Moduli-dependent KK towers and the swampland distance conjecture on the quintic Calabi-Yau manifold

TL;DR

This paper numerically investigates the moduli-dependent Kaluza-Klein spectrum on the quintic Calabi-Yau, confirming the swampland distance conjecture by showing an exponential lightening of states with distance in moduli space.

Contribution

It provides the first detailed numerical analysis of moduli-dependent KK towers on the quintic Calabi-Yau and tests the swampland distance conjecture quantitatively.

Findings

KK spectrum varies with moduli and exhibits level-crossing.

Massive states become exponentially light with geodesic distance.
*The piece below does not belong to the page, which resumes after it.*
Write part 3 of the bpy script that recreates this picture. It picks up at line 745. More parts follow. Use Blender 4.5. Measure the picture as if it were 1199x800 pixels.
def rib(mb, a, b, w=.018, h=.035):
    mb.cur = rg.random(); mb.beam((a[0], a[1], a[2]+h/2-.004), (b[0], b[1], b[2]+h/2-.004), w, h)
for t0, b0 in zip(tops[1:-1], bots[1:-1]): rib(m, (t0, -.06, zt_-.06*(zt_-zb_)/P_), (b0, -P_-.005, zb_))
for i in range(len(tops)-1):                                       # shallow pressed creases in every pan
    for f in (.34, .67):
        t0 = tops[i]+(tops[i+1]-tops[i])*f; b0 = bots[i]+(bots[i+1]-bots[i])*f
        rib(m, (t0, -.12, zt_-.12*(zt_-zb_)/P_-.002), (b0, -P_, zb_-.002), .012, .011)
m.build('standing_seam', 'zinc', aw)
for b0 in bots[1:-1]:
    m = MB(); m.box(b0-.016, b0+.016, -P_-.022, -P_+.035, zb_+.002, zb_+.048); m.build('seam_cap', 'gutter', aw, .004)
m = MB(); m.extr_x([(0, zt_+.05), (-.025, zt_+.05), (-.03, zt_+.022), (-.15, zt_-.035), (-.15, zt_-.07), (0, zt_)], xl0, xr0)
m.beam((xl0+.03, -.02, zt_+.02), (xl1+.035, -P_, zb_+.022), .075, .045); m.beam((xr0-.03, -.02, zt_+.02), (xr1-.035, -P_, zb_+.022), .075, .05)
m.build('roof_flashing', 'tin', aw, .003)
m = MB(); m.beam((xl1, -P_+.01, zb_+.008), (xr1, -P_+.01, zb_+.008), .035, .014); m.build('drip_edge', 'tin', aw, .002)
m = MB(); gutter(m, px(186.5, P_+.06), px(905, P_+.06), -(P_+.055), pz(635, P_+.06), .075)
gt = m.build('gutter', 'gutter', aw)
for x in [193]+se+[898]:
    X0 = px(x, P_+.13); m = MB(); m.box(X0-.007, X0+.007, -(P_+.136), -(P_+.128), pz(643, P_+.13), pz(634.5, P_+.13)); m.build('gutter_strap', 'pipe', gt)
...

States in smaller symmetry representations tend to be lighter.

Abstract

We use numerical methods to obtain moduli-dependent Calabi-Yau metrics and from them the moduli-dependent massive tower of Kaluza-Klein states for the one-parameter family of quintic Calabi-Yau manifolds. We then compute geodesic distances in their K\"ahler and complex structure moduli space using exact expressions from mirror symmetry, approximate expressions, and numerical methods and compare the results. Finally, we fit the moduli-dependence of the massive spectrum to the geodesic distance to obtain the rate at which states become exponentially light. The result is indeed of order one, as suggested by the swampland distance conjecture. We also observe level-crossing in the eigenvalue spectrum and find that states in small irreducible representations of the symmetry group tend to become lighter than states in larger irreducible representations.